If you read my column regularly, by now you know that I enjoy a cup of tea. My tastes in tea run to classic Chinese varieties like Oolong and Pu’er, and I can joyfully spend an hour or two exploring new varieties of fine tea.
Teapots, on the other hand, are a source of disappointment, specifically, the way so many of them “dribble” instead of “pour.” The function of a teapot is simply stated: a water-tight receptacle for brewing and neatly pouring tea into a cup. Almost all teapots easily manage the former, but an equal number fail to perform the latter, usually dripping and dribbling hot tea down the underside of the spout where it indecorously lands upon the surface of the table or counter.
Tea brewed within a pot sits in a relative state of orderly rest until the pot is lifted, tipped and tea poured from the spout. Fluid dynamics dictates the way in which a liquid moves within a contained space; accordingly, as the pot is tipped, the liquid within moves into the interior of the spout, where its movement is compressed and confined. As the angle increases, the tendency of the tea to accelerate as it travels to the mouth of the spout increases. As it emerges from the confines of the spout, issues of turbulence and disorder arise, potentially disrupting the even flow of the tea. If the spout opening is poorly designed, it dribbles.
An increase in turbulence creates the potential for disorder and chaos, and this is always true of fast moving liquids in a confined space. This same effect pushes river water above riverbank curves and promotes the accumulation of plaque in bifurcated coronary arteries. Areas of turbulence easily slip into chaos, whether due to speed or obstructions. Even non-liquid systems exhibit this behavior; financial markets, which track and anticipate the flow of currency, also can slip into chaos when speed and turbulence increase beyond the effective limits of the technological container constructed to control its movement.

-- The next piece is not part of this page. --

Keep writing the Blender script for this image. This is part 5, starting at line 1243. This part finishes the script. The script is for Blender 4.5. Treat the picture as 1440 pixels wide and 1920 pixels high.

The recent Facebook IPO provides a prime example. For 30 minutes, the NASDAQ trading system was not able to properly contain and direct the volume of trades pouring through, effectively depriving buyers and sellers of the opportunity to purchase or sell Facebook shares. In an industry where milliseconds mean millions, this was a major financial spill, and mopping up, NASDAQ has now agreed to pay $40 million in compensation. Talk about a dribbling pot!
Life teaches that any teapot will dribble if one gets greedy and pours too fast, and it was greed that really caused the trading turbulence and chaos, fed by weeks of headlines, news stories, speculation on stock prices, profiles of Mark Zuckerberg, valuation estimates, and fantasies of becoming overnight millionaires. Facebook IPO shares were sold like lottery tickets, and of course the biggest losers were the small individual investors who were allocated shares at the opening price. They could not get out fast enough, and suffered big losses by the end of the day. A better bet would have been on Red at the Roulette table.
It is possible, of course, to design a teapot that pours tea well and does not dribble. My wife’s 91-year-old Godmother Trudy has one and while exercising appropriate restraint, it was my pleasure to recently use it.